Challenge - Look through the entries below and count the lines with the word "Blender" in them; give only the number.

(Entries with scene source code)
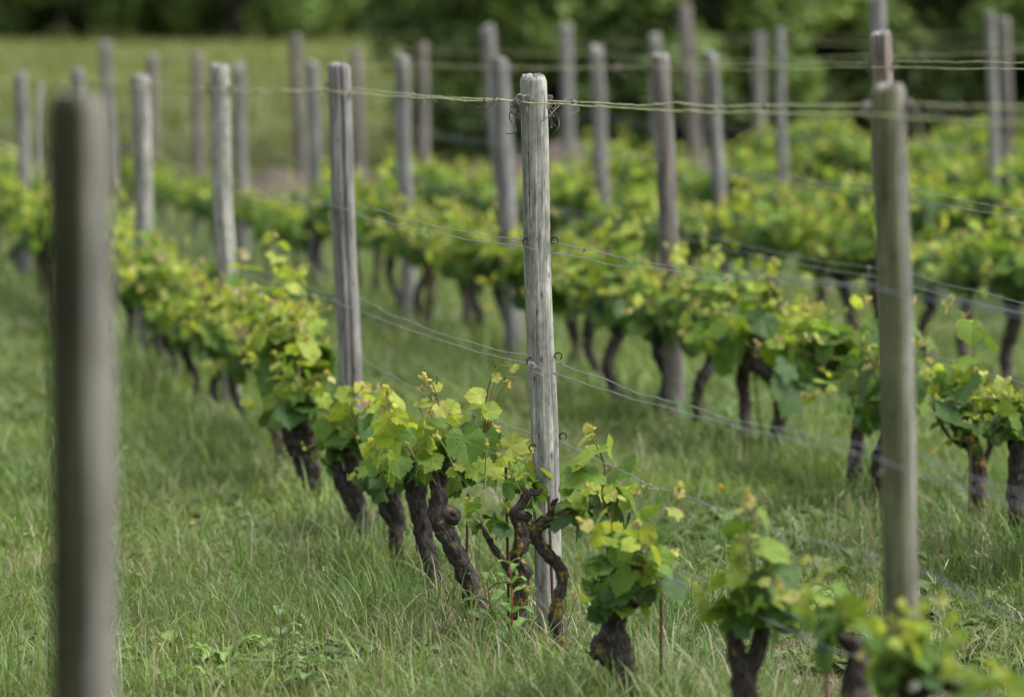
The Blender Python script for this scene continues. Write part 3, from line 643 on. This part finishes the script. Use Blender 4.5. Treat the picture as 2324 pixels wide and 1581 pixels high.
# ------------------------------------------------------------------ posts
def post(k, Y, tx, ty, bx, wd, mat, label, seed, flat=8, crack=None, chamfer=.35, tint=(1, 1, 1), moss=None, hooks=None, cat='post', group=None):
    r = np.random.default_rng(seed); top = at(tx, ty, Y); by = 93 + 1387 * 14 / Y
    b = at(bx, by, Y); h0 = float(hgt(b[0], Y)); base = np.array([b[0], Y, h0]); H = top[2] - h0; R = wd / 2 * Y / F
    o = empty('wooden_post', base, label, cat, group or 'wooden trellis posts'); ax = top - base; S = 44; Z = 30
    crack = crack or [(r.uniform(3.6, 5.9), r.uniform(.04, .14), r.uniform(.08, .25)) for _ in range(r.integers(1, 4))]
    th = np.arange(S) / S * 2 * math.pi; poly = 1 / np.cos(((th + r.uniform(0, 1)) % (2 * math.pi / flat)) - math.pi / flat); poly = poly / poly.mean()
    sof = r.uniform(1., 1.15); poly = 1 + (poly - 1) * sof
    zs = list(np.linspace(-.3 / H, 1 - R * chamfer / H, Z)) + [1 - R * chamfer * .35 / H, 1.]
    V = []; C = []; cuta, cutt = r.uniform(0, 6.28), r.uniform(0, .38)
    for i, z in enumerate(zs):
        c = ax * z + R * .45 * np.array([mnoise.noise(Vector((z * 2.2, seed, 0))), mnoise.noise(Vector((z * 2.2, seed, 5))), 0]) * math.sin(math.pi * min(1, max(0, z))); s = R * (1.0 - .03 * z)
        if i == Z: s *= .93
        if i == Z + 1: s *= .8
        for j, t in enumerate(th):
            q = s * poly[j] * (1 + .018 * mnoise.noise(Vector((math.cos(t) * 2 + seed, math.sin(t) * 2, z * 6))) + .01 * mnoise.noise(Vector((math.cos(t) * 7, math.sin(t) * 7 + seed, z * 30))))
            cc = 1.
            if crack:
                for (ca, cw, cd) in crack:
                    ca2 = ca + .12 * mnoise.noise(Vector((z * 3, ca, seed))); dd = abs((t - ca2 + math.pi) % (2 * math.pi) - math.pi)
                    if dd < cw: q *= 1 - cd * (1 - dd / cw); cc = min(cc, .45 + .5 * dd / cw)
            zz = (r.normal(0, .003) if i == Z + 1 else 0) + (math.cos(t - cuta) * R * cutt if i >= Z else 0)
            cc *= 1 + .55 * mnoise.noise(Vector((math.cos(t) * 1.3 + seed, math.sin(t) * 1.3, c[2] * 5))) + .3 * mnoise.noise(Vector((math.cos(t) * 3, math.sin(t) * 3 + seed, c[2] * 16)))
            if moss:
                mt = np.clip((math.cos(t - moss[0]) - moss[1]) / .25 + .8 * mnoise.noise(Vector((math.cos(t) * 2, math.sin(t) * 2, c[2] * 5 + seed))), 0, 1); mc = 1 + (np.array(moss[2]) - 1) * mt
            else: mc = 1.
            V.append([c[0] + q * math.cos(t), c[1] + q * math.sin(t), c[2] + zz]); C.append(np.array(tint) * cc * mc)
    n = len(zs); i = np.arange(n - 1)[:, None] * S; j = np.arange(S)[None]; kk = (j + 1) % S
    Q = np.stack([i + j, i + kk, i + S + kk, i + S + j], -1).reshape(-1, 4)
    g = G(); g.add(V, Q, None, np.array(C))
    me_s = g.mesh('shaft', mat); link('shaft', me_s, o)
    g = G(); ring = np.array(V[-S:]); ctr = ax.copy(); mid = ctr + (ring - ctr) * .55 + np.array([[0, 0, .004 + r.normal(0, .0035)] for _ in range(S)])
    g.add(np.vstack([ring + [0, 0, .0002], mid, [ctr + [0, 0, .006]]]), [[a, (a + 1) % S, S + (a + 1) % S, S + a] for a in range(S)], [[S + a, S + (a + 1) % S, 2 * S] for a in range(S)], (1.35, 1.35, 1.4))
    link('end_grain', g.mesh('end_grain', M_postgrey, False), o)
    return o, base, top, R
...
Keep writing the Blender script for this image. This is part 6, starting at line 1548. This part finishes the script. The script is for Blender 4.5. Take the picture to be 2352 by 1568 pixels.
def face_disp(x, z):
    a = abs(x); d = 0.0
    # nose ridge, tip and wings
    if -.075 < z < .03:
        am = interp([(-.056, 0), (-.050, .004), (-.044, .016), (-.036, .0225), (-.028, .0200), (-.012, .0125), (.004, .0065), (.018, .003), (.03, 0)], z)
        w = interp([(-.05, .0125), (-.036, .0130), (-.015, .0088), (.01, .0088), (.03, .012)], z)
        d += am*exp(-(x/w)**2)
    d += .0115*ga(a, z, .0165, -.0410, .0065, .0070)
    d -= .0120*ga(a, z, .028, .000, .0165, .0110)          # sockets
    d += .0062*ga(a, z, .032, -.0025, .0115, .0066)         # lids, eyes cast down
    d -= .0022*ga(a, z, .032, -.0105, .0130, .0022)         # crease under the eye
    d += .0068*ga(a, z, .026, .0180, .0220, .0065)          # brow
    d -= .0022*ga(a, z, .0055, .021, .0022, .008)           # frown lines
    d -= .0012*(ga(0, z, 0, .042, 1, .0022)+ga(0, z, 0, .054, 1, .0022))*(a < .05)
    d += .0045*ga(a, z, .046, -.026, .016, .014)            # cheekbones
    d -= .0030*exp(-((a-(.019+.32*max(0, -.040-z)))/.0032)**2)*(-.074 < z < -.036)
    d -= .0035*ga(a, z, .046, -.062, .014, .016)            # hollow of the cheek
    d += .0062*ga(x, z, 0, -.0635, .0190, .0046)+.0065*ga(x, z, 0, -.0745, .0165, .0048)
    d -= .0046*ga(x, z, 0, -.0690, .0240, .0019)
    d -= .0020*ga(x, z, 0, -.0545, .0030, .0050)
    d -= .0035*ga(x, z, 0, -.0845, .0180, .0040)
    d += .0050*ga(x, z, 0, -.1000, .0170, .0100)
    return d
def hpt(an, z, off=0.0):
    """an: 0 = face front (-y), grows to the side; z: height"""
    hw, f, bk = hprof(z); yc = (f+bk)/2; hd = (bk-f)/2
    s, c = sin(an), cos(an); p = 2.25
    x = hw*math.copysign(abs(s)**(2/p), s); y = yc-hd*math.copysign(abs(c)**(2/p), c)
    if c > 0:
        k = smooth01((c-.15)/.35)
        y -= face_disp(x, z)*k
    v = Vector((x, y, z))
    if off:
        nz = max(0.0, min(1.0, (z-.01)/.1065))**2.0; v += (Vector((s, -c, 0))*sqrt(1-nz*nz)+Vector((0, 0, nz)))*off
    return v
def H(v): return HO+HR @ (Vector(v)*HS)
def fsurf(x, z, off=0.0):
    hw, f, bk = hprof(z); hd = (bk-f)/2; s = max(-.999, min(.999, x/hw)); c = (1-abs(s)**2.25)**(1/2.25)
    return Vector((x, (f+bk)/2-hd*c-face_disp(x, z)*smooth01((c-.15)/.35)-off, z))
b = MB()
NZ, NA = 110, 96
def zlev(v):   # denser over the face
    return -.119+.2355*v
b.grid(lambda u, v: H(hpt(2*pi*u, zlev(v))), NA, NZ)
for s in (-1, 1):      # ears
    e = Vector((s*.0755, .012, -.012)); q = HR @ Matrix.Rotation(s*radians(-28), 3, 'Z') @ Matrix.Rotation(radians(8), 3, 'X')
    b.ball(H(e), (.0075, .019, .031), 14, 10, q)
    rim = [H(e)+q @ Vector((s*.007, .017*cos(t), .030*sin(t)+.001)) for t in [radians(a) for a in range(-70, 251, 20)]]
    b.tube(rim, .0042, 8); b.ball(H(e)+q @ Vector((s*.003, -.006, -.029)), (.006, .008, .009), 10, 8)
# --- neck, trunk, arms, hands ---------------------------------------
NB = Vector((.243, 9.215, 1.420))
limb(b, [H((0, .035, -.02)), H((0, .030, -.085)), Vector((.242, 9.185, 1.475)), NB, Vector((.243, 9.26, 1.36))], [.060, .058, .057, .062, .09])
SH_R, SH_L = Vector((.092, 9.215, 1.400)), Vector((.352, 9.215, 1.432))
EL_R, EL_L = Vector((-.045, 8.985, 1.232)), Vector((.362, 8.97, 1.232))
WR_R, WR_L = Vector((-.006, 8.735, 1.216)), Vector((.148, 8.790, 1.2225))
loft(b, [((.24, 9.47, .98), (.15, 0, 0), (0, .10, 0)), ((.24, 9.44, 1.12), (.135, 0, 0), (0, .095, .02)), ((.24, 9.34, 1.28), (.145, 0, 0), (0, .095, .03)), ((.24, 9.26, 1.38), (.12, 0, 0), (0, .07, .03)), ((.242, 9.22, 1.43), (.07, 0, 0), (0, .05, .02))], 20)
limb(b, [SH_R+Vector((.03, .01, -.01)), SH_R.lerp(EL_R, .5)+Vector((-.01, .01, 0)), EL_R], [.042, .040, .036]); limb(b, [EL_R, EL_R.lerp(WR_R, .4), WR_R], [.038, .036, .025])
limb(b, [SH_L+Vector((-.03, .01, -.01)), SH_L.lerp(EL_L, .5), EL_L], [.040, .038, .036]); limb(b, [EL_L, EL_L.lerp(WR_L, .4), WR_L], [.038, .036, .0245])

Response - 2